### WORK TO DO
Return, word for word, every line that follows.

===

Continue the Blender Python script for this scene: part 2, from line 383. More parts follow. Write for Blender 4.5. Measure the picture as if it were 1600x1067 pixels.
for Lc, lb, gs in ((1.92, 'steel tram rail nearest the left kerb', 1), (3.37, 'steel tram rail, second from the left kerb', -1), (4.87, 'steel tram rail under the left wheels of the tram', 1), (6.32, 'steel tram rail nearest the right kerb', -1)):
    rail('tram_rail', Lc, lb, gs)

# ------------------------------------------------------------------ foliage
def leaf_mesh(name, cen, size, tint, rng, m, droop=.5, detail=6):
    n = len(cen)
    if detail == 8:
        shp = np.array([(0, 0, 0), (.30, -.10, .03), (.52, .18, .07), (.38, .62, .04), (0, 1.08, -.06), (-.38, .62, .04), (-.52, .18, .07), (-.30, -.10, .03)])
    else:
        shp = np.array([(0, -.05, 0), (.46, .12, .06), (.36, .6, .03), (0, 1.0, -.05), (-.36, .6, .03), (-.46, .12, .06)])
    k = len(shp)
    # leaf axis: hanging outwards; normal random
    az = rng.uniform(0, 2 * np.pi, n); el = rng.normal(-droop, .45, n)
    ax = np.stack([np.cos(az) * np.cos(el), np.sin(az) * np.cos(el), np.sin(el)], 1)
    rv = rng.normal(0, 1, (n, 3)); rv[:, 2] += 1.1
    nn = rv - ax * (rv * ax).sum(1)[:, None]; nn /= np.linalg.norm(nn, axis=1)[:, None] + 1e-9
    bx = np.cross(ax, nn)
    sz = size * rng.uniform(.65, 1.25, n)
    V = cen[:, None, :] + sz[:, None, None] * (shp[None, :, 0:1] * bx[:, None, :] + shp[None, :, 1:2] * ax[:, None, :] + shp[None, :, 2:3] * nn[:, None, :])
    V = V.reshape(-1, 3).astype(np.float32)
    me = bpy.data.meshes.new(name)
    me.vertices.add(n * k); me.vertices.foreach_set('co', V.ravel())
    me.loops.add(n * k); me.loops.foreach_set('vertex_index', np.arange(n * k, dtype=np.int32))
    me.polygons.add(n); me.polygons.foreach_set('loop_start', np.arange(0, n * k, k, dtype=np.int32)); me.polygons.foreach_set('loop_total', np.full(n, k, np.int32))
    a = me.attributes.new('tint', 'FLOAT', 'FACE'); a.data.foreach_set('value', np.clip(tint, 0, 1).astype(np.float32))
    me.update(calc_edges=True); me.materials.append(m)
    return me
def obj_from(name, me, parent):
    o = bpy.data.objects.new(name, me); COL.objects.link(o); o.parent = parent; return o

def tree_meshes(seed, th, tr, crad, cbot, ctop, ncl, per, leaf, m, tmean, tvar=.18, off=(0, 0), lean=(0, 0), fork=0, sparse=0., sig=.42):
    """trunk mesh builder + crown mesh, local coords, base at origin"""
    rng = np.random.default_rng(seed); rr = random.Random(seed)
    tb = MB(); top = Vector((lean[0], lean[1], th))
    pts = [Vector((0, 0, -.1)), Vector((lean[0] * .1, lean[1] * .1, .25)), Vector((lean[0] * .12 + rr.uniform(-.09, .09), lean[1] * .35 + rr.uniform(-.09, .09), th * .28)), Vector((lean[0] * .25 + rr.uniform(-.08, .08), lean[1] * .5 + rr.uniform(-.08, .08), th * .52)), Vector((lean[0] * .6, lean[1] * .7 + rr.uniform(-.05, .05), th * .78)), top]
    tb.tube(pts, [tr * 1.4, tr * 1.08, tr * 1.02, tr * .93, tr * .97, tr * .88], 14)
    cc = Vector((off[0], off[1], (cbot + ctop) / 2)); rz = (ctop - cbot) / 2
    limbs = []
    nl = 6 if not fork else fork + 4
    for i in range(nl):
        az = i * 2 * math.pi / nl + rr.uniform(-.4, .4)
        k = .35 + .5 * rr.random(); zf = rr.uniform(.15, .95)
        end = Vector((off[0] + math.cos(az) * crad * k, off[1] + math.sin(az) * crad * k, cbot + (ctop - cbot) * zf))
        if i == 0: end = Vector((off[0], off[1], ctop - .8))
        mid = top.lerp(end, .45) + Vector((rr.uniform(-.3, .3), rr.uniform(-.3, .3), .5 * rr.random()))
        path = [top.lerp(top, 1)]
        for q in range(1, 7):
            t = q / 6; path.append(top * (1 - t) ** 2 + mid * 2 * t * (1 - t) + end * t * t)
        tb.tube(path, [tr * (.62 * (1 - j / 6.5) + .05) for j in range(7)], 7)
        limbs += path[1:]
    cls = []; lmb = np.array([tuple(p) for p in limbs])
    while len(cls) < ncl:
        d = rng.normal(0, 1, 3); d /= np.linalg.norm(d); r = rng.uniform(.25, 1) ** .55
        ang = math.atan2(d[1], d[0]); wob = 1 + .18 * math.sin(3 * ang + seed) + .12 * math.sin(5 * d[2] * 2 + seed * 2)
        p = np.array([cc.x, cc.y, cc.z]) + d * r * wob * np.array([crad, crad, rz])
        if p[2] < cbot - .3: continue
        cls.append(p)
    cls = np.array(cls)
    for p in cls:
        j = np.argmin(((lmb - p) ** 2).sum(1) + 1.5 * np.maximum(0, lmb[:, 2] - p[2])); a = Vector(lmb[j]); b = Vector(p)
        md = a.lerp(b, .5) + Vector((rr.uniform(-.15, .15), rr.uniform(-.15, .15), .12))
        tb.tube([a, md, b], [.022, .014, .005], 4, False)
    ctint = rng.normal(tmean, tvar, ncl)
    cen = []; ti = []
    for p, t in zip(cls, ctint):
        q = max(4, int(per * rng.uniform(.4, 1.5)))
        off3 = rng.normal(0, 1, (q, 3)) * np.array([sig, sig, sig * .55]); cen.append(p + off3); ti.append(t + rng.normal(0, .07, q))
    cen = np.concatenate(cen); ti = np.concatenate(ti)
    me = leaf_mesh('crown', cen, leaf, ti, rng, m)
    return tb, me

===

### OUTPUT BELOW
Continue the Blender Python script for this scene: part 2, from line 383. More parts follow. Write for Blender 4.5. Measure the picture as if it were 1600x1067 pixels.
for Lc, lb, gs in ((1.92, 'steel tram rail nearest the left kerb', 1), (3.37, 'steel tram rail, second from the left kerb', -1), (4.87, 'steel tram rail under the left wheels of the tram', 1), (6.32, 'steel tram rail nearest the right kerb', -1)):
    rail('tram_rail', Lc, lb, gs)

# ------------------------------------------------------------------ foliage
def leaf_mesh(name, cen, size, tint, rng, m, droop=.5, detail=6):
    n = len(cen)
    if detail == 8:
        shp = np.array([(0, 0, 0), (.30, -.10, .03), (.52, .18, .07), (.38, .62, .04), (0, 1.08, -.06), (-.38, .62, .04), (-.52, .18, .07), (-.30, -.10, .03)])
    else:
        shp = np.array([(0, -.05, 0), (.46, .12, .06), (.36, .6, .03), (0, 1.0, -.05), (-.36, .6, .03), (-.46, .12, .06)])
    k = len(shp)
    # leaf axis: hanging outwards; normal random
    az = rng.uniform(0, 2 * np.pi, n); el = rng.normal(-droop, .45, n)
    ax = np.stack([np.cos(az) * np.cos(el), np.sin(az) * np.cos(el), np.sin(el)], 1)
    rv = rng.normal(0, 1, (n, 3)); rv[:, 2] += 1.1
    nn = rv - ax * (rv * ax).sum(1)[:, None]; nn /= np.linalg.norm(nn, axis=1)[:, None] + 1e-9
    bx = np.cross(ax, nn)
    sz = size * rng.uniform(.65, 1.25, n)
    V = cen[:, None, :] + sz[:, None, None] * (shp[None, :, 0:1] * bx[:, None, :] + shp[None, :, 1:2] * ax[:, None, :] + shp[None, :, 2:3] * nn[:, None, :])
    V = V.reshape(-1, 3).astype(np.float32)
    me = bpy.data.meshes.new(name)
    me.vertices.add(n * k); me.vertices.foreach_set('co', V.ravel())
    me.loops.add(n * k); me.loops.foreach_set('vertex_index', np.arange(n * k, dtype=np.int32))
    me.polygons.add(n); me.polygons.foreach_set('loop_start', np.arange(0, n * k, k, dtype=np.int32)); me.polygons.foreach_set('loop_total', np.full(n, k, np.int32))
    a = me.attributes.new('tint', 'FLOAT', 'FACE'); a.data.foreach_set('value', np.clip(tint, 0, 1).astype(np.float32))
    me.update(calc_edges=True); me.materials.append(m)
    return me
def obj_from(name, me, parent):
    o = bpy.data.objects.new(name, me); COL.objects.link(o); o.parent = parent; return o

def tree_meshes(seed, th, tr, crad, cbot, ctop, ncl, per, leaf, m, tmean, tvar=.18, off=(0, 0), lean=(0, 0), fork=0, sparse=0., sig=.42):
    """trunk mesh builder + crown mesh, local coords, base at origin"""
    rng = np.random.default_rng(seed); rr = random.Random(seed)
    tb = MB(); top = Vector((lean[0], lean[1], th))
    pts = [Vector((0, 0, -.1)), Vector((lean[0] * .1, lean[1] * .1, .25)), Vector((lean[0] * .12 + rr.uniform(-.09, .09), lean[1] * .35 + rr.uniform(-.09, .09), th * .28)), Vector((lean[0] * .25 + rr.uniform(-.08, .08), lean[1] * .5 + rr.uniform(-.08, .08), th * .52)), Vector((lean[0] * .6, lean[1] * .7 + rr.uniform(-.05, .05), th * .78)), top]
    tb.tube(pts, [tr * 1.4, tr * 1.08, tr * 1.02, tr * .93, tr * .97, tr * .88], 14)
    cc = Vector((off[0], off[1], (cbot + ctop) / 2)); rz = (ctop - cbot) / 2
    limbs = []
    nl = 6 if not fork else fork + 4
    for i in range(nl):
        az = i * 2 * math.pi / nl + rr.uniform(-.4, .4)
        k = .35 + .5 * rr.random(); zf = rr.uniform(.15, .95)
        end = Vector((off[0] + math.cos(az) * crad * k, off[1] + math.sin(az) * crad * k, cbot + (ctop - cbot) * zf))
        if i == 0: end = Vector((off[0], off[1], ctop - .8))
        mid = top.lerp(end, .45) + Vector((rr.uniform(-.3, .3), rr.uniform(-.3, .3), .5 * rr.random()))
        path = [top.lerp(top, 1)]
        for q in range(1, 7):
            t = q / 6; path.append(top * (1 - t) ** 2 + mid * 2 * t * (1 - t) + end * t * t)
        tb.tube(path, [tr * (.62 * (1 - j / 6.5) + .05) for j in range(7)], 7)
        limbs += path[1:]
    cls = []; lmb = np.array([tuple(p) for p in limbs])
    while len(cls) < ncl:
        d = rng.normal(0, 1, 3); d /= np.linalg.norm(d); r = rng.uniform(.25, 1) ** .55
        ang = math.atan2(d[1], d[0]); wob = 1 + .18 * math.sin(3 * ang + seed) + .12 * math.sin(5 * d[2] * 2 + seed * 2)
        p = np.array([cc.x, cc.y, cc.z]) + d * r * wob * np.array([crad, crad, rz])
        if p[2] < cbot - .3: continue
        cls.append(p)
    cls = np.array(cls)
    for p in cls:
        j = np.argmin(((lmb - p) ** 2).sum(1) + 1.5 * np.maximum(0, lmb[:, 2] - p[2])); a = Vector(lmb[j]); b = Vector(p)
        md = a.lerp(b, .5) + Vector((rr.uniform(-.15, .15), rr.uniform(-.15, .15), .12))
        tb.tube([a, md, b], [.022, .014, .005], 4, False)
    ctint = rng.normal(tmean, tvar, ncl)
    cen = []; ti = []
    for p, t in zip(cls, ctint):
        q = max(4, int(per * rng.uniform(.4, 1.5)))
        off3 = rng.normal(0, 1, (q, 3)) * np.array([sig, sig, sig * .55]); cen.append(p + off3); ti.append(t + rng.normal(0, .07, q))
    cen = np.concatenate(cen); ti = np.concatenate(ti)
    me = leaf_mesh('crown', cen, leaf, ti, rng, m)
    return tb, me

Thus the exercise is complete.